When the geography of labour ceases to be an important part of production, attempts to keep foreign workers out of a country become counterproductive. Workers who stay remote will be subject to remote expenses. If those are lower, it’s harder to compete.

Say the cost of living in San Francisco is 100 and the cost of living in Prague is 50. You can thus pay a remote worker living in the latter city 70 and he will have as much disposable income as a local worker in the former earning 120 (both will have 20 in disposable income).

This is much lower than importing labour to San Francisco and “underpaying” them. Say you do that and only pay them a disposable sum of 10. Your labour cost is thus still 110. Not much of a comparable saving to that of going remote.

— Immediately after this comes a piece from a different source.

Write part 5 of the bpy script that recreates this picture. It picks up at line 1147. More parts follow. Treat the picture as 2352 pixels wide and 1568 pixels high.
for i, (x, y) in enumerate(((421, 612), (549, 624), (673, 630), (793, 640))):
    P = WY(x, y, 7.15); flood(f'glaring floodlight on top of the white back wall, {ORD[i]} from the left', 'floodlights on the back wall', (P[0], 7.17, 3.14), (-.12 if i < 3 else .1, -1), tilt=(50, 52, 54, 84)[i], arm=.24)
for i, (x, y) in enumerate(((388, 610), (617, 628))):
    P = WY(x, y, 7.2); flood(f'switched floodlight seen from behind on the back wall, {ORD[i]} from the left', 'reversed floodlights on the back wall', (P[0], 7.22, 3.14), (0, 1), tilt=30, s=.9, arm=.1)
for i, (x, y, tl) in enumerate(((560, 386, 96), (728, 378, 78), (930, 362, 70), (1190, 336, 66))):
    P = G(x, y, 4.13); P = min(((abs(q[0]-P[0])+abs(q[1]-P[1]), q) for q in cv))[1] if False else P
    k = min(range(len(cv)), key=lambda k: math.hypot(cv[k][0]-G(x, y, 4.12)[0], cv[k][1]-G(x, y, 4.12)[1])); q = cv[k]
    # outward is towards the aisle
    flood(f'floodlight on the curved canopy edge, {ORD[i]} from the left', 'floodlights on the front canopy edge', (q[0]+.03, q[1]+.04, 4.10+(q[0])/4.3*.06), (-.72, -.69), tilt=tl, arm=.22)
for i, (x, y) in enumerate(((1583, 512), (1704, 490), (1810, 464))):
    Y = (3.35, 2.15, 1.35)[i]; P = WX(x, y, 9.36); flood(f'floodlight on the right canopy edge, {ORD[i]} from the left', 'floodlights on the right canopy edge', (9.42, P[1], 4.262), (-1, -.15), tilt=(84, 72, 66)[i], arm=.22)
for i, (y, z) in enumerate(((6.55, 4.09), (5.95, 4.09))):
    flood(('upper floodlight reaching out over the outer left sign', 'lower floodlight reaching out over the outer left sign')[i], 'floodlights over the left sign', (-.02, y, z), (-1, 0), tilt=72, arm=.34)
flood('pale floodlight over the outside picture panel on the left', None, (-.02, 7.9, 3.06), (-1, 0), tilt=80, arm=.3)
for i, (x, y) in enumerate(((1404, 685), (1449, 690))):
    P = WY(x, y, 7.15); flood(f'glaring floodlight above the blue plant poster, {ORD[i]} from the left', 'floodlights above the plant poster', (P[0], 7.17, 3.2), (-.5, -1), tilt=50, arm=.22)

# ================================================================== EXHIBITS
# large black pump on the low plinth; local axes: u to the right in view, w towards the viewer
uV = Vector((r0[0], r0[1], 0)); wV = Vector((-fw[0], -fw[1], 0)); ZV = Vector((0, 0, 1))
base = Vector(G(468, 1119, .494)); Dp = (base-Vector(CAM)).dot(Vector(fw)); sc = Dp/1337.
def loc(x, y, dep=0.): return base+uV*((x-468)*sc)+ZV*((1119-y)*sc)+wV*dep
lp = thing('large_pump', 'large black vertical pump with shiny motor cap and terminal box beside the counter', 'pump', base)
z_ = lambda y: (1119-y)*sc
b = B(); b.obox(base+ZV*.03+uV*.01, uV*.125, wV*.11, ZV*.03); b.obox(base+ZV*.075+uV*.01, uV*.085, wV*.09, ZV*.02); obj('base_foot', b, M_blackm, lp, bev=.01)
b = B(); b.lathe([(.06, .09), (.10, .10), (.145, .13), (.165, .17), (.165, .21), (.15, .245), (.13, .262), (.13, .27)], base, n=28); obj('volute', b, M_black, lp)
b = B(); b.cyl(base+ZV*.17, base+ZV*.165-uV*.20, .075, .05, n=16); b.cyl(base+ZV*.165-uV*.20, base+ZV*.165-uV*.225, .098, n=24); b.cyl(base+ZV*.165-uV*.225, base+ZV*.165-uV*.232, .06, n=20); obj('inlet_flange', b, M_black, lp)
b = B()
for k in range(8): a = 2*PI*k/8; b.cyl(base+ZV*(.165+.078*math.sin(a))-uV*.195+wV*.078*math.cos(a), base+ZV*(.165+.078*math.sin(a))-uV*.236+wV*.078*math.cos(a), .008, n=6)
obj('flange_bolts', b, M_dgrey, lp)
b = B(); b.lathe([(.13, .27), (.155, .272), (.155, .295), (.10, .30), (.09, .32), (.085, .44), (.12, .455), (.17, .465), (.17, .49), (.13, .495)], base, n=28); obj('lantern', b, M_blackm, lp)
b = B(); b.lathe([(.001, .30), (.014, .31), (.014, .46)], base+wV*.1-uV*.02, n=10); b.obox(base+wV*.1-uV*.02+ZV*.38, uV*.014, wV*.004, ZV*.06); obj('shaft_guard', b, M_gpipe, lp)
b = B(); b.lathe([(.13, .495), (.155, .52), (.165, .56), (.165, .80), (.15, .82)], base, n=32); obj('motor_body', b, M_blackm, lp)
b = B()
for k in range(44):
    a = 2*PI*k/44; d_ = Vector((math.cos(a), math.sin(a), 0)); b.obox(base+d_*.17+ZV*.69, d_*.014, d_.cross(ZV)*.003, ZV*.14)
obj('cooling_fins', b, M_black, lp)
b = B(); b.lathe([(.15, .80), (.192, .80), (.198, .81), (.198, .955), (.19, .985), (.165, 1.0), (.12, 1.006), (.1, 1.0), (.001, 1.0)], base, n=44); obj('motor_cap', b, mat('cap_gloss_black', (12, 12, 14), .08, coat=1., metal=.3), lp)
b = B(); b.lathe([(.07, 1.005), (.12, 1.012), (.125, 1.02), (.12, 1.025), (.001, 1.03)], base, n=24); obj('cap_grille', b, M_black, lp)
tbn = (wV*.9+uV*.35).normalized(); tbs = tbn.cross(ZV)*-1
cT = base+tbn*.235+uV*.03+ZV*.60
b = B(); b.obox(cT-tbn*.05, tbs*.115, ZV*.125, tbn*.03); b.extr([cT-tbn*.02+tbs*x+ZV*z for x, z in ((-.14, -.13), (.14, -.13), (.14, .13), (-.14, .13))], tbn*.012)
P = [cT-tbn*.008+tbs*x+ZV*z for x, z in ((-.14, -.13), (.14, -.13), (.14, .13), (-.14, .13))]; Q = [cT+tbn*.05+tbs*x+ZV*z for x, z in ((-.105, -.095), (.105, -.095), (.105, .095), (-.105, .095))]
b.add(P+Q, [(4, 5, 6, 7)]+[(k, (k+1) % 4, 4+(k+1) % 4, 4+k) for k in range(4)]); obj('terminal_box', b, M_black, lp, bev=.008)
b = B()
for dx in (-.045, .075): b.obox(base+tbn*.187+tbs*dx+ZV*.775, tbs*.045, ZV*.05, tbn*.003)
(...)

So if you’re a local worker, would you rather compete against imported labour that undercuts your rate by 10 or a remote worker that undercuts it by 50? That depends on the efficiency of that remote worker, of course. If being remote means they can only do half as good a job, no problem. If they do 90% as good of a job, big problem.

Another angle: What if you pay both the local and the remote workers the same, say, 120? In Prague, that would mean you can attract the same quality of talent that it would cost you 170 to attract in San Francisco (holding all other things equal, for the sake of argument).

As the world gets better at remote collaboration, this is only going to get worse—or better, depending on your perspective. Up until recent history, protectionists have been able to claim that having someone in a remote location is simply too inefficient. So the argument could stay about the process. (Pair programming and other co-location techniques are great fodder for these kinds of arguments).

When the process becomes a minor issue, it’ll have to become about the people, if you want to stay a protectionist. That is the claims will have to be about how the remote workers are worse workers. Not as smart, not as easy to talk to, not as proficient. I reckon those arguments are not going to have a long term future.

Likewise, I reckon that fighting to keep local supply of skilled labour down in areas of work that can be done remotely also does not have a long term future.